Rank $ (a) {\aleph_4}^{\aleph_4}, (b) {\aleph_0}^{\aleph_4}, (c) {\aleph_4}^{\aleph_0}, (d) {\aleph_4}, (e) {\aleph_5}, (f) {\aleph_5}^{\aleph_0} $
Since $2^{\aleph_4}\le\aleph_4^{\aleph_4}\le(2^{\aleph_4})^{\aleph_4}=2^{\aleph_4}$ etc. (a) and (b) are both $2^{\aleph_4}\ge\aleph_5$ (both (e) and (f), which exceed (d)).

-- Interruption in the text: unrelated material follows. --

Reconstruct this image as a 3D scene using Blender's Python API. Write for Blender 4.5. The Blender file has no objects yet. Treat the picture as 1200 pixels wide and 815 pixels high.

Analyze (c) using $\aleph_5=2^{\aleph_0}\le\aleph_4^{\aleph_0}\le2^{\aleph_4\aleph_0}=2^{\aleph_4}$, so dropping the brackets $a=b\ge c\ge e=f>d$. But $e=\aleph_5^{\aleph_0}\ge c$, co the second $\ge$ becomes $=$. Since $b=c$ is equivalent to $2^{\aleph_4}=2^{\aleph_0}$, it's undecidable as @spaceisdarkgreen notes (indeed, @tomasz notes Easton's theorem shows this).
$\aleph_4$ is simiply the fourth smallest infinite (well-ordered, if you work in ZF) cardinal.
- From what you wrote, $\aleph_5=\aleph_5^{\aleph_0}$, so you have one equality.
- By definition, $\aleph_4<\aleph_5$.
- Clearly, $\aleph_4^{\aleph_0}\geq 2^{\aleph_0}=\aleph_5$.
- On the other hand, $\aleph_5=\aleph_5^{\aleph_0}\geq \aleph_4^{\aleph_0}$.
- For arbitrary cardinals $2\leq\lambda<\kappa$, $\kappa^\kappa=\lambda^\kappa$.
This is enough to find the order and specify all but one inequality, which is undecidable e.g. by Easton's theorem.